Posted: 2024-09-06 19:00:00

Do you remember work before email? For anyone under 45 that’s a resounding “no way!” but if you’re in the second half of your career, I’m sure you can recall how work was done before email took over. It was on the phone and in person, using paper and pens, mail and faxes, and at a pace that you had some control over.

Then came the 1990s and the popularisation of individual email addresses at work (not to mention personal Hotmail addresses with the most random combination of words you could possibly think of). This was a time when email was imbued with naive possibilities before it morphed into what it is today: the scourge of the modern workplace.

Too many of us confuse constantly checking emails with being productive at work.

Too many of us confuse constantly checking emails with being productive at work.Credit: Peter Riches

Yes, of course, email is extremely efficient as a communication form, but we now spend way too much of our workday using our inbox as a default homepage while a never-ending stream of messages fills up our time and headspace.

It’s been estimated that the average white-collar worker receives about 120 emails a day, or about 600 every week. Researchers from the University of California, Irvine, showed that every time we’re distracted by an interruption at work – such as the ping of a new email – it can take, on average, at least 20 minutes to regain our focus. What a deadly combination for attention spans.

Alongside the rise of email came a curious new term: “inbox zero”. If you’re not familiar with it, this means finding the time to go through all the emails you are sent so you can respond to, file or delete every message until you temporarily get your inbox folder down to zero.

Inbox zero is positioned as a magical destination that only the most enlightened of us will ever arrive at. Some people swear by it – and good on you – but for the rest of us mere mortals, I’m here to absolve you of the guilt you feel when you fire up your computer: inbox zero is a lie, and we should give up on trying to achieve it.

We now spend way too much of our workday using our inbox as a default homepage while a never-ending stream of messages fills up our time and headspace.

I tried valiantly for years to attain this revered status. Each day hundreds of fresh messages would demand my attention, and when I wasn’t pulled into meetings or doing actual work, I’d scan them for any live bombs I needed to address right away. Then I’d spend a few hours at the end of each day trying to drain the constant well of emails that just keep refilling. Sound familiar?

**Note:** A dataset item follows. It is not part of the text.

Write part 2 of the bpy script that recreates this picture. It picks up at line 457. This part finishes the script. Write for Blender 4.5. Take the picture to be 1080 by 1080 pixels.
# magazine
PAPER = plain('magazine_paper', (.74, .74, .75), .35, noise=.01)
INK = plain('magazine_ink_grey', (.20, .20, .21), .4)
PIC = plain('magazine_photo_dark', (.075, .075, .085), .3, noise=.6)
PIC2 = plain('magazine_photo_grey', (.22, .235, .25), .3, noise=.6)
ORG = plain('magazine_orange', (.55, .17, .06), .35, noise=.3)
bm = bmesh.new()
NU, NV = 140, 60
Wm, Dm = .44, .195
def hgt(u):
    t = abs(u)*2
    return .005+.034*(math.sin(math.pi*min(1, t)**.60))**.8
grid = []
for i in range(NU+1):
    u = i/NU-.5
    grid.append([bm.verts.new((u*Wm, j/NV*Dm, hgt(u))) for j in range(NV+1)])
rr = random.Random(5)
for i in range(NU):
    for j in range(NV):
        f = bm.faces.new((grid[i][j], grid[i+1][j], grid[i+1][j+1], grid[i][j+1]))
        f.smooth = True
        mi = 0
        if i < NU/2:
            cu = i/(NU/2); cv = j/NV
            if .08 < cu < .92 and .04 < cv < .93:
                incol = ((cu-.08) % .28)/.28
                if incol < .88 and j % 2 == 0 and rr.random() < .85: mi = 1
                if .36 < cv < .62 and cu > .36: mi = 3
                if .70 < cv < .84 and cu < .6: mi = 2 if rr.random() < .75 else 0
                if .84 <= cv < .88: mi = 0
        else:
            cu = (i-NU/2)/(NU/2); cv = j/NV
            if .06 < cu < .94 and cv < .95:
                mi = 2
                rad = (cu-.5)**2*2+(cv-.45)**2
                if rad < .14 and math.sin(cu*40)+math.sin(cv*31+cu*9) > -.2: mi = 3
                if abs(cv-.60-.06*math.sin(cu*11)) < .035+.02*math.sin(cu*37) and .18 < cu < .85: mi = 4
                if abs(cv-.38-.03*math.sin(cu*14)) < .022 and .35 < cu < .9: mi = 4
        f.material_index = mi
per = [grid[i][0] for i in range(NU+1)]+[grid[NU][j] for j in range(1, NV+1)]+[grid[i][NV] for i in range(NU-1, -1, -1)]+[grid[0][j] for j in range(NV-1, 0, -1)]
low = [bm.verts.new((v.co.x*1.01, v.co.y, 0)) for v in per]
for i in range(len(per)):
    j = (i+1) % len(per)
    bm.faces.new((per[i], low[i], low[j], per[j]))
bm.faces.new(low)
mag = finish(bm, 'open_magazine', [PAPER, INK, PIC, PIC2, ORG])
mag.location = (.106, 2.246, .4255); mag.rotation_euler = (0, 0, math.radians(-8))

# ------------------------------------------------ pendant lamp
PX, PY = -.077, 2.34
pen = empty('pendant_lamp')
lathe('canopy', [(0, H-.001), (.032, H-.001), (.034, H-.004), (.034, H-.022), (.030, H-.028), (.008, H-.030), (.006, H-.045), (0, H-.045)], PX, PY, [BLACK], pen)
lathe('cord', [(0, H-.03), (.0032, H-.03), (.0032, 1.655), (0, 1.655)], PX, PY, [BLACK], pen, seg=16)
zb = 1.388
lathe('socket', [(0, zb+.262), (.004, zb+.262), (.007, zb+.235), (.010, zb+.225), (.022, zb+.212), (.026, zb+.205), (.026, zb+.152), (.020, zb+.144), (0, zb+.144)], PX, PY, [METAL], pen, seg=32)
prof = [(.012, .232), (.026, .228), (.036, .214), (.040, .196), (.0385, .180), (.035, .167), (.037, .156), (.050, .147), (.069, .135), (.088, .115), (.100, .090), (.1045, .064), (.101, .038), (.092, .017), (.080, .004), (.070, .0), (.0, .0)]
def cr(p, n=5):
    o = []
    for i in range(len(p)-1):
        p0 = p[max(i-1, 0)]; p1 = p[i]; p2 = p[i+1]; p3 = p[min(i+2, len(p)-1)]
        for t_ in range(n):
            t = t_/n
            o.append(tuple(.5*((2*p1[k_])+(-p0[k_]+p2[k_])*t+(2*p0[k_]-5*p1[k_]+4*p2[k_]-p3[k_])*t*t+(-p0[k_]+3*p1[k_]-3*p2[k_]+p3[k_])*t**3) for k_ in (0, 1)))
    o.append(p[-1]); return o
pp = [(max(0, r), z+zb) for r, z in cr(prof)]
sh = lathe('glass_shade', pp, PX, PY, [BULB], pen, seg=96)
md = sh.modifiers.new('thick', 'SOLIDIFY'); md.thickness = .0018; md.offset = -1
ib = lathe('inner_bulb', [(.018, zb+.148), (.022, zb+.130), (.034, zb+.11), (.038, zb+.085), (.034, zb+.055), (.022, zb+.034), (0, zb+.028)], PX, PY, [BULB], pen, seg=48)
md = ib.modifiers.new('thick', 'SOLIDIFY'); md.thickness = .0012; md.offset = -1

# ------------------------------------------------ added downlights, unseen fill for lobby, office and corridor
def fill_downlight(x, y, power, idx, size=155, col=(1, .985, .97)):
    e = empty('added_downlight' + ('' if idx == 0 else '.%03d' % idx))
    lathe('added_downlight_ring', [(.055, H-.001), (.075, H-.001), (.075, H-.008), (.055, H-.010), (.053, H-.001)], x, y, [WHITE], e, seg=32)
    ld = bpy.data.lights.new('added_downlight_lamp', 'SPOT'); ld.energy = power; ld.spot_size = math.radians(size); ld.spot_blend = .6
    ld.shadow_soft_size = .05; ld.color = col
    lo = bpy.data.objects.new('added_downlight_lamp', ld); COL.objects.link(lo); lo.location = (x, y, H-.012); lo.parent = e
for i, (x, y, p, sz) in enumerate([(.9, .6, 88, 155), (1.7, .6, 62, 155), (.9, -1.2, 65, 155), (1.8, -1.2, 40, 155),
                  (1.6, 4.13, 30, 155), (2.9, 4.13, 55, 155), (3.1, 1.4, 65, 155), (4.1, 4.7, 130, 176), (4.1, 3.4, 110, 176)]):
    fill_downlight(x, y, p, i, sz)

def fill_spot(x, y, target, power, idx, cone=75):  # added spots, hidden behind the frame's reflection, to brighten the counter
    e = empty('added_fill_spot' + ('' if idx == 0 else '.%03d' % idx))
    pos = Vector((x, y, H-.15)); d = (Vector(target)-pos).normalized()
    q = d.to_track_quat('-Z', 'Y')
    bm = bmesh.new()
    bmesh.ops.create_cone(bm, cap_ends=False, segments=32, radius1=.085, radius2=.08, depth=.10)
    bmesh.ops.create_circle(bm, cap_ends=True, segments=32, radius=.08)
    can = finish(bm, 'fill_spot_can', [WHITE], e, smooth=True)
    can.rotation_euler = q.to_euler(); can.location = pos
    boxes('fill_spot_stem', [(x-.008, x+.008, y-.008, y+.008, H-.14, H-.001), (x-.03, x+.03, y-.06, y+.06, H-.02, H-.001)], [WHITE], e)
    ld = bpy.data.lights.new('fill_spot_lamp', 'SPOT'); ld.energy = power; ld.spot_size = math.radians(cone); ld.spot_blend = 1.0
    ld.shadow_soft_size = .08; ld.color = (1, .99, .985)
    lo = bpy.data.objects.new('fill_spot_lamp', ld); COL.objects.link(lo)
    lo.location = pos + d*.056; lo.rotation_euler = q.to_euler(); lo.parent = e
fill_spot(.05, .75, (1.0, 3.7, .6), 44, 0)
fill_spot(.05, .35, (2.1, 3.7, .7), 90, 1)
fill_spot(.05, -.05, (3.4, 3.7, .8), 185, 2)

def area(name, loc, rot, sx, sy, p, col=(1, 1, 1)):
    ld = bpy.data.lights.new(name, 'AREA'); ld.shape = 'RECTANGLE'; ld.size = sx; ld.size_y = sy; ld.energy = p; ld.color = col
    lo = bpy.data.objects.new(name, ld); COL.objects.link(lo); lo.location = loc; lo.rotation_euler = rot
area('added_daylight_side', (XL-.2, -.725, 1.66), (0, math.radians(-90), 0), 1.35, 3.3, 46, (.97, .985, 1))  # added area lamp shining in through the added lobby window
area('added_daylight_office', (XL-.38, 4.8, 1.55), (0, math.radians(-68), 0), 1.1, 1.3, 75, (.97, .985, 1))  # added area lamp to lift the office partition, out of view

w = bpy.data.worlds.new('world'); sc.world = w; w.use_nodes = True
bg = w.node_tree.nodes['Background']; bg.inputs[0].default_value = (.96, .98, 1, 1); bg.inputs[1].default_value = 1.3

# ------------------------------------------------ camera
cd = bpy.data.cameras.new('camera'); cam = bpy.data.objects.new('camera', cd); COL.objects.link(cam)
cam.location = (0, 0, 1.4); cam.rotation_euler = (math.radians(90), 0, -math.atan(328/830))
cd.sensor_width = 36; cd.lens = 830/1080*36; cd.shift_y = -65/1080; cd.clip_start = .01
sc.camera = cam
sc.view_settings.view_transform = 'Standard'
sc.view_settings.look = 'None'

Once I realised it was actually impossible – physically and mentally – to stay on top of my overflowing inbox, I graduated into a kind of zen state about it. If something was really that urgent, I reasoned, it would eventually boomerang back. And with the same work email address for over 15 years, the only zeroes in my inbox were the ones tallying the tens of thousands of emails I kept accumulating. And I was OK with that.